Hamlet at Theatro Technis
Hamlet at Theatro Technis
Bard’s Grecian homage

HAMLET
Theatro Technis

HAMLET hype is at an all time high with two cash-rich productions dominating the West End and starring celebrity actors, first David Tennant for the RSC and now Jude Law at Wyndhams.
Spare a thought then for the Tower Theatre Company, without a ­permanent home for eight years, and the
Theatro Technis playhouse, which somehow ­manages to stay afloat without any arts funding.
Now the company and the theatre have come together in a marriage of adversity – and it was good to see the new couple thriving on Sunday.
This is the first time Hamlet has been ­performed in its entirety at Theatro Technis. Its founder George Eugeniou told me he was ­convinced Shakespeare’s most famous play was inspired by Aeschylus’s Greek tragedy The Oresteia, a three-part trilogy first performed around 450BC.
This is likely to be the case; Shakespeare was an unashamed plagiarist, but I suspect the bard’s adaptation probes deeper into the mind of its ­protagonist.
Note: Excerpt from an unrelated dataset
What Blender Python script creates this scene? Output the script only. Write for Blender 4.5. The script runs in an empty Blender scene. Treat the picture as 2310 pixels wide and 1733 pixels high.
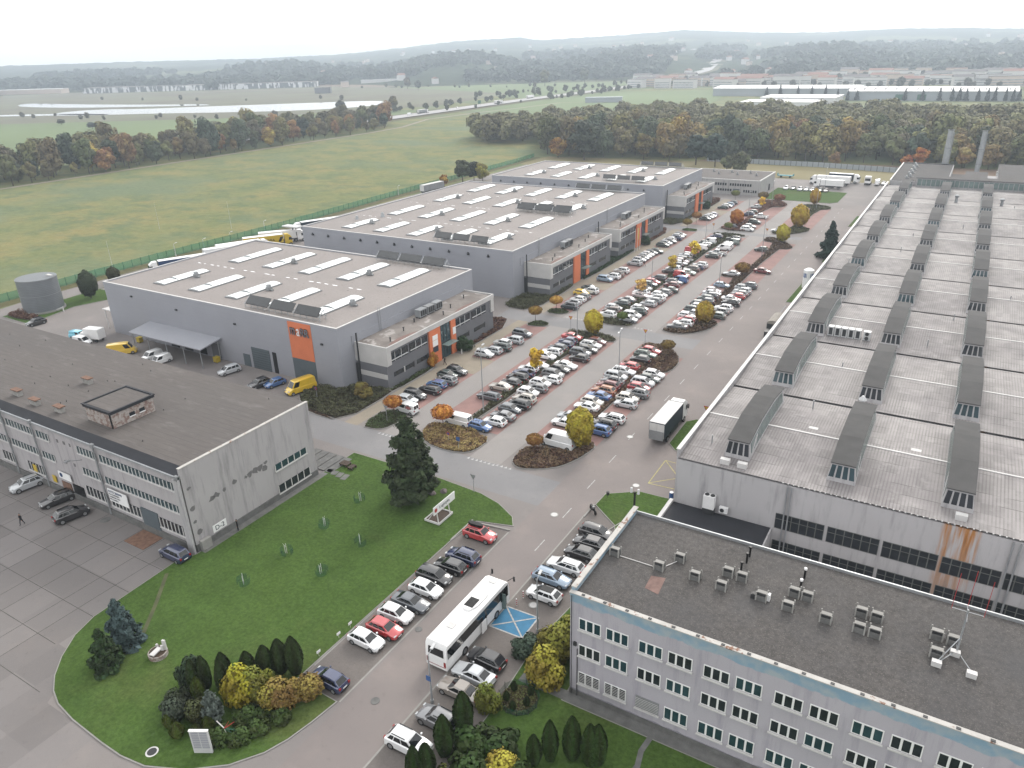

Chris Paddon, an understudy on the night, played the Prince to great effect. He has an elastic face that stretched and contorted into an empire of expressions as his ­character lurches ­maddeningly into despair, anger and ­sarcasm.
In a fit of rage he scrawls “Murderer” in chalk beneath the throne, which appears to have grown out of the dead earth and is fastened to the wall by thickset weeds.
His father’s ghost opens Hamlet’s mind to the rotten world around him. It famously leads him to contemplate ­suicide, unable to cope with the unbearable ­burden of consciousness and the tedium of the world in which he lives.
His woes are chiefly directed at his scheming uncle Claudius, but what was most memorable about Paddon’s Hamlet was his extraordinary “get thee to a nunnery” broadside towards Ophelia. There is something wonderfully satisfying in watching this tormented soul rise up out of his gloom by telling everyone exactly what he thinks of them – and Paddon seemed to revel particularly in this one.
The Tower Theatre Company is a troupe of both professional and semi-professional actors that has been about for more than 75 years. It is no surprise that this production is expertly performed and thoughtfully directed, with clever illuminations and moving music. Recommended.